Beyond Isolation: The Zen Way of Interdependence
- Keiko Ozeki
- 1 day ago
- 2 min read
Interdependence — What Is Zenki (Total Function)?
In today’s society, where fragmentation, anxiety, and isolation are widespread, how deeply do we truly understand “connection”?
Zen offers a path to living interdependence not merely as an intellectual concept, but as a direct, embodied experience. At the heart of this teaching lies Zenki, or Total Function, as taught by Dōgen.
We often forget the reality of interdependence.
We frequently experience ourselves as separate “individuals,” cut off from the world, living as if we are observing life from the outside.
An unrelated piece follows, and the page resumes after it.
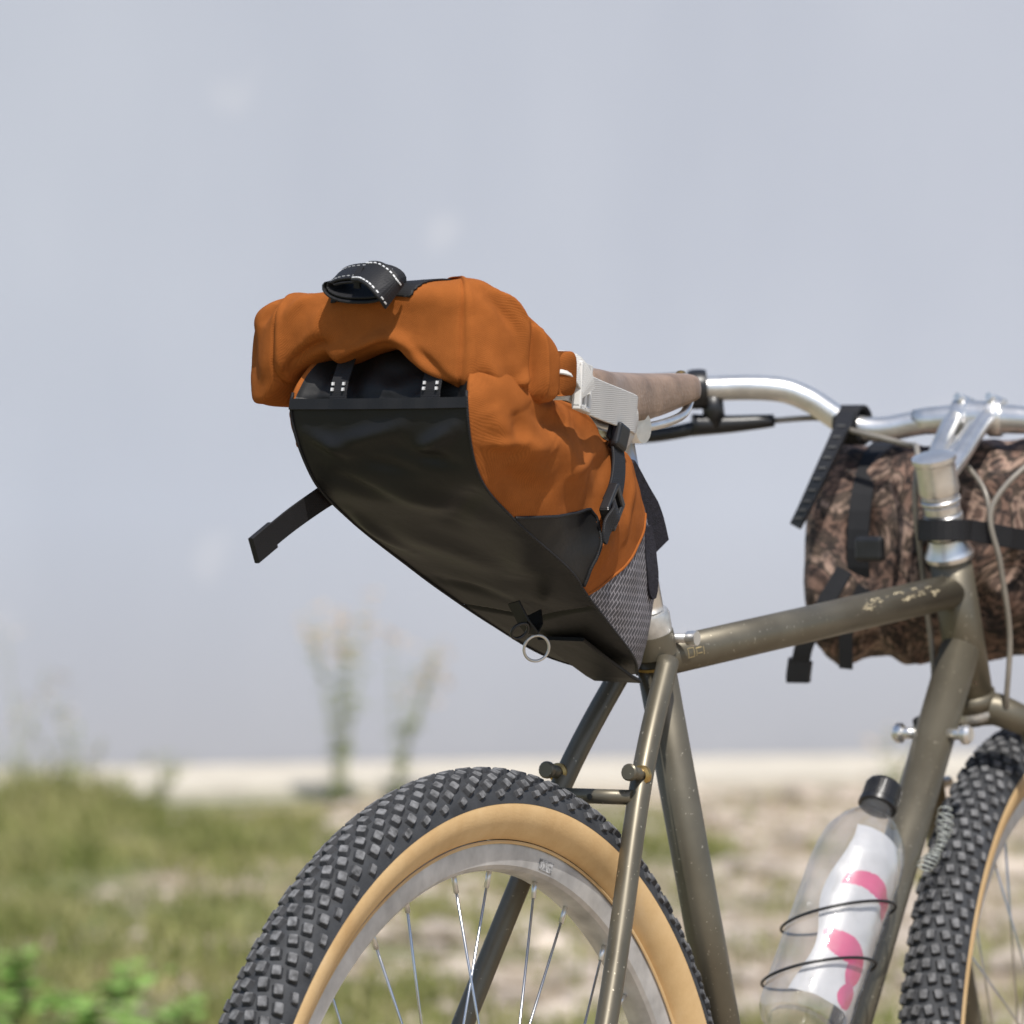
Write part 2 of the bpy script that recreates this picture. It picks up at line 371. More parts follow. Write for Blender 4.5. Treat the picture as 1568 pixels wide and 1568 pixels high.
for s in (1,-1):
    g=[SB(-.055,s*.250,1.0310),SB(-.088,s*.33,1.026),SB(-.122,s*.405,1.0205)]
    tube('handlebar_grip',g,.0150,BLACKPL,bike,24)
    lathe('grip_collar',[(.0105,-.008),(.0165,-.008),(.0175,-.004),(.0175,.004),(.0165,.008),(.0105,.008)],SB(-.0505,s*.240,1.0312),(SB(-.044,s*.25,1.032)-SB(-.078,s*.33,1.027)),BLACKPL,bike,28)
    tube('lever_clamp',[SB(-.046,s*.228,1.026),SB(-.040,s*.228,1.000)],[.009,.010],BLACKPL,bike,14)
    tube('brake_lever_body',cr([SB(-.020,s*.180,1.004),SB(-.035,s*.215,1.001),SB(-.050,s*.245,1.000)],4),[.0055,.0100],BLACKPL,bike,14)
    tube('brake_lever_blade',cr([SB(-.045,s*.235,.999),SB(-.055,s*.29,.990),SB(-.085,s*.36,.991),SB(-.11,s*.40,.998)],6),[.0065,.0045],BLACKPL,bike,14)
def cable(name,pts,r=.0024,mat=CABLE): tube(name,cr(pts,8),r,mat,bike,10)
cable('brake_cable_rear',[SB(-.020,.180,1.004),SB(-.006,.14,1.006),(.800,.12,.996),(.79,.06,.983),(.745,.025,.976),(.735,.022,.93),(.757,.024,.86),(.770,.022,.79),(.765,.022,.75)],.0025)
cable('brake_cable_front',[SB(-.020,-.180,1.004),SB(-.006,-.14,.998),(.80,-.07,.975),(.765,-.036,.93),(.772,-.040,.88),(.790,-.040,.82),(.800,-.032,.762),(.83,-.02,.745)],.0025)
cable('cable_far',[(.83,.03,.985),(.80,.02,.980),(.77,-.025,.945),(.765,-.035,.91)],.0022)
for s in(-1,1):
    c=Vector((.724,s*.015,.738))
    tube('cable_stop_boss',[c,c+Vector((0,s*.018,0))],.0048,STEEL,bike,14)
    lathe('cable_stop_cap',[(0,0),(.006,0),(.0085,.002),(.0085,.006),(.006,.009),(0,.009)],c+Vector((0,s*.012,0)),(0,s,0),STEEL,bike,20)
tt0=Vector((.250,0,.813)); tt1=Vector((.764,0,.858)); td=(tt1-tt0).normalized(); tn=Vector((-td.z,0,td.x)); 
def ttpatch(name,s0,s1,a0,a1,mat,jag=0):
    V=[];F=[];n=14;m=5
    for i in range(n+1):
        for j in range(m+1):
            jj=1+ (random.uniform(-jag,jag) if jag else 0)
            a=radians(a0+(a1-a0)*(j/m-.5)*jj+(a1-a0)*.5); s=s0+(s1-s0)*i/n
            V.append(tt0+td*s+(tn*sin(a)+Vector((0,-1,0))*cos(a))*.01485)
    for i in range(n):
        for j in range(m):
            if jag and random.random()<jag*.5: continue
            F.append((i*(m+1)+j,i*(m+1)+j+1,(i+1)*(m+1)+j+1,(i+1)*(m+1)+j))
    obj(name,V,F,mat,bike)
for a,b,c,d in((.026,.0268,-8,22),(.035,.0358,-8,22),(.0268,.035,20,22),(.0268,.035,-8,-6),(.039,.048,15,19),(.039,.0398,-6,15),(.041,.048,-1,1.5),(.0505,.0512,-6,19)):
    ttpatch('top_tube_decal',a,b,c,d,DECAL)
random.seed(3)
CHIP=M('paint_chip',(.62,.52,.34),.6,0,.2,150)
for i in range(26):
    s=.320+random.random()*.135; a=26+random.uniform(-20,20); ttpatch('paint_chip',s,s+random.uniform(.003,.018),a,a+random.uniform(3,9),CHIP,1.1)
st=[(.055,.060,1.036,.030),(.09,.058,1.034,.036),(.13,.042,1.0325,.038),(.17,.031,1.032,.036),(.22,.0235,1.032,.030),(.27,.0190,1.033,.020),(.290,.0170,1.033,.015),(.300,.0120,1.0315,.011),(.306,.005,1.028,.006)]
V=[];F=[];m=24
sp=cr([(a,b,c) for a,b,c,d in st],5); sd=cr([(d,0,0) for a,b,c,d in st],5)
for p,d in zip(sp,sd):
    x,w,z=p; dp=d.x
    for j in range(m+1):
        t=j/m*2-1; a=abs(t)
        if a<.55: yy=w*sin(a/.55*pi/2*.92)/sin(pi/2*.92)*.96; zz=z-.007*(a/.55)**2.5
        else:
            k=(a-.55)/.45; yy=w*(.96+.10*sin(k*pi*.6)-.12*k*k); zz=z-.007-dp*k*.85
        V.append((x,math.copysign(yy,t),zz))
for i in range(len(sp)-1):
    for j in range(m): F.append((i*(m+1)+j,(i+1)*(m+1)+j,(i+1)*(m+1)+j+1,i*(m+1)+j+1))
o=obj('saddle_leather',V,F,LEATHER,bike); sm=o.modifiers.new('s','SOLIDIFY'); sm.thickness=.004; sm.offset=-1
for s in(1,-1):
    tube('saddle_rail',cr([(.290,s*.008,1.012),(.26,s*.016,.999),(.19,s*.022,.990),(.12,s*.022,.992),(.06,s*.04,1.010)],6),.0035,STEEL,bike,12)
tube('saddle_nose_bolt',[(.280,0,1.010),(.300,0,1.014)],.005,STEEL,bike,14)
tube('seatpost_head',[(.186,-.026,.990),(.186,.026,.990)],.012,STEEL,bike,20)
lathe('saddle_rivet',[(0,.0022),(.003,.0015),(.0045,0)],(.290,0,1.0335),(0,0,1),BRASS,bike,12)

# ------------------------------------------------------------ saddle bag
bag=empty('saddle_bag')
ST=[(.200,.803,.215,.835,.012,.014,.010),(.149,.818,.207,.868,.038,.036,.026),(.091,.843,.185,.912,.051,.050,.036),(.042,.866,.152,.952,.060,.062,.044),
(.003,.886,.105,.985,.067,.070,.052),(-.077,.922,.040,1.006,.069,.083,.060),(-.127,.9545,-.010,1.016,.070,.090,.062),(-.147,1.007,-.050,1.028,.073,.088,.060),(-.118,1.048,-.060,1.062,.060,.066,.050)]
def stat(s):
    s=max(0,min(len(ST)-1.0001,s)); i=int(s); t=s-i; g=lambda k:ST[max(0,min(len(ST)-1,k))]
    a,b,c,d=g(i-1),g(i),g(i+1),g(i+2)
    return [.5*((2*b[k])+(c[k]-a[k])*t+(2*a[k]-5*b[k]+4*c[k]-d[k])*t*t+(3*b[k]-a[k]-3*c[k]+d[k])*t**3) for k in range(7)]
def surf(s,t,side):
    Bx,Bz,Tx,Tz,wb,wm,wt=stat(s)
    if t<=1: lat=wb*t; q=-.02*(1-t*t)
    elif t<=2:
        k=t-1
        lat=wb*(k-.45)*(k-1)/(.45)+wm*k*(k-1)/(.45*-.55)+wt*k*(k-.45)/(.55); q=k*.92
    else:
        k=t-2; lat=wt*cos(k*pi/2)**.8 if k<1 else 0; q=.92+.1*sin(k*pi/2)
    return Vector((Bx+(Tx-Bx)*q,-side*lat,Bz+(Tz-Bz)*q))
def surfn(s,t,side,off=0):
    e=.02; p=surf(s,t,side); ds=surf(s+e,t,side)-surf(s-e,t,side); dt=surf(s,min(t+e,3),side)-surf(s,max(t-e,0),side)
    n_=ds.cross(dt).normalized()
    c=surf(s,0,1)*.5+surf(s,3,1)*.5
    if n_.dot(p-c)<0: n_=-n_
    return p+n_*off,n_
NS=240; ts=[i/34 for i in range(34)]+[1+i/60 for i in range(60)]+[2+i/16 for i in range(16)]+[3]
ring=[(t,1) for t in ts]+[(t,-1) for t in reversed(ts[1:-1])]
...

Zen gently unravels this perspective and invites us to look more deeply.
Nearly 800 years ago, Dōgen introduced a formal Zen monastic culture to Japan. He was not only a profound practitioner but also a subtle thinker, a gifted writer, and a poet.
One of his teachings explores the relationship between sound and perception. Dōgen once asked his disciples:
“Where does sound come from?
Does the wind make the sound?
Does the bell make the sound?
Or does the mind create the sound?”
The disciples replied, “The mind creates the sound.”
However, Dōgen rejected this view and showed them that the bell, the wind, and the mind are all making the sound together. He taught that sound does not arise from a single source. Rather, the entire universe functions together to manifest it.
This is Zenki (全機) — Total Function — the fundamental way the universe operates.
What Is Total Function?
Zenki refers to a state in which all existence — including life and death — fully expresses its available capacity and function in that exact time and place, without remainder.
In other words, nothing exists in isolation, and nothing functions alone. Every moment of experience is born from the integrated activity of countless conditions: wind, bell, air, ears, body, awareness, space, and time. All of these operate simultaneously as a single living event.
Sound is not something created “over there” and received “over here.”
It is the manifestation of the whole of reality — including life and death — functioning exactly as it is, right here, right now.
In this view, there is no separate “listener” and no separate “object” called sound. What we experience is Total Function itself: interconnected reality expressing itself through this moment, this body, this existence. Sound does not “reach” us. It is the world appearing right here.
Participating in the World
This reflects the Mahayana Buddhist understanding of interdependence. Subject and object are not separate entities; they arise together as one living process. When we begin to see this directly, the sense of separation softens. We no longer live as distant observers of the world, but as participants in its ceaseless unfolding.
And so, we simply continue to sit.
We continue to practice Zen.
We remain exactly as we are — with as-it-isness.
Within this quiet simplicity, Total Function is already at work.
Awareness ripens naturally, in its own time.